6. E-mail is a possibility for some!
Some players have widely-publicized e-mail addresses that they’ll sign through. Georges Laraque and Ken Dryden are two at the top of the list who are worth trying. Just send a similar letter to if you were writing via mail, ask if they might send a signed photo or something of the like, and make sure you enclose your mailing address. Laraque also doesn’t mind shooting the breeze with fans, as far as I can tell. Back when the Penguins acquired him, I e-mailed welcoming him to the team and reminding him that Donald Brashear and the Capitals were on the schedule in the next few weeks. I got a response thanking me and lol’ing at the reminder about Brashear.
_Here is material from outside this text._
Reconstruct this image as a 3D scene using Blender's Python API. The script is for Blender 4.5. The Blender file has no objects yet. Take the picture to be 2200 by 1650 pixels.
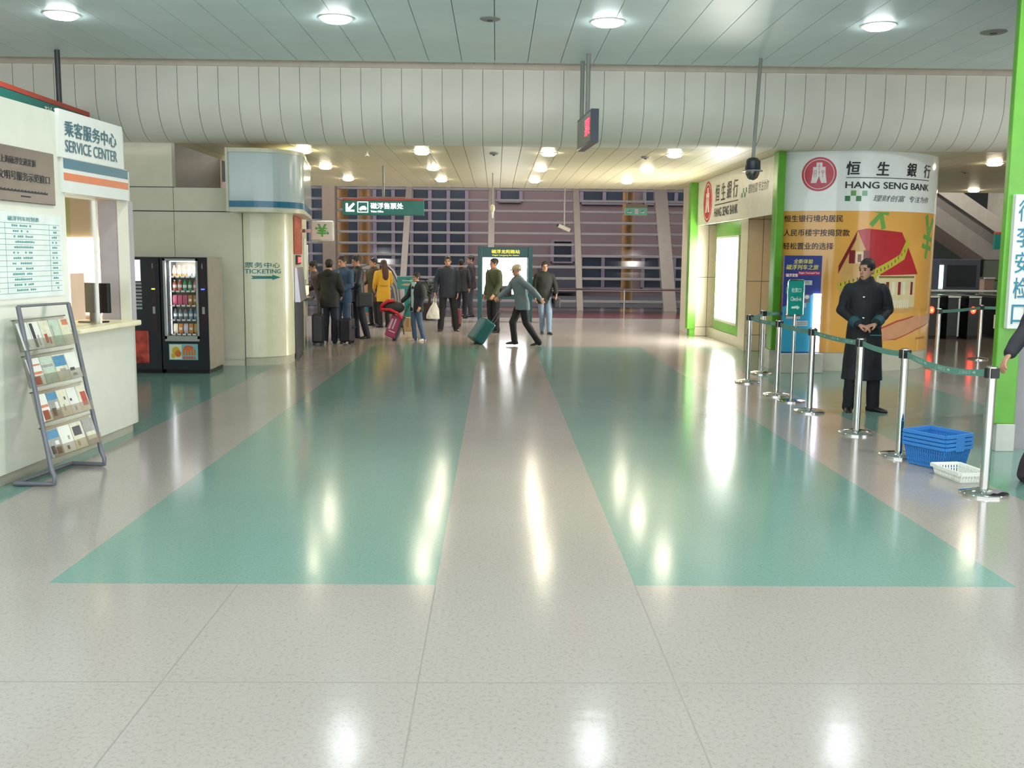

So there you have it. I think I’ve covered everything there is to know about autograph collecting. Or at least everything I know and can remember off the top of my head. It’s a fun hobby to get into and is decently cheap as long as you just send cards. Think about it this way– for $45, you can get a roll of 100 stamps. That’s 50 requests. My success rate has been about 60%– roughly 30 of 50. If you send 3 cards per player (some more, some less, but average 3), that’s 90 cards you just got signed for a very small investment. It also helps if your significant other is very understanding, as this hobby gets addictive very quickly. At least it’s legal and non-harmful.

Have fun, may your mailboxes be full, and may your 9-boards be finished!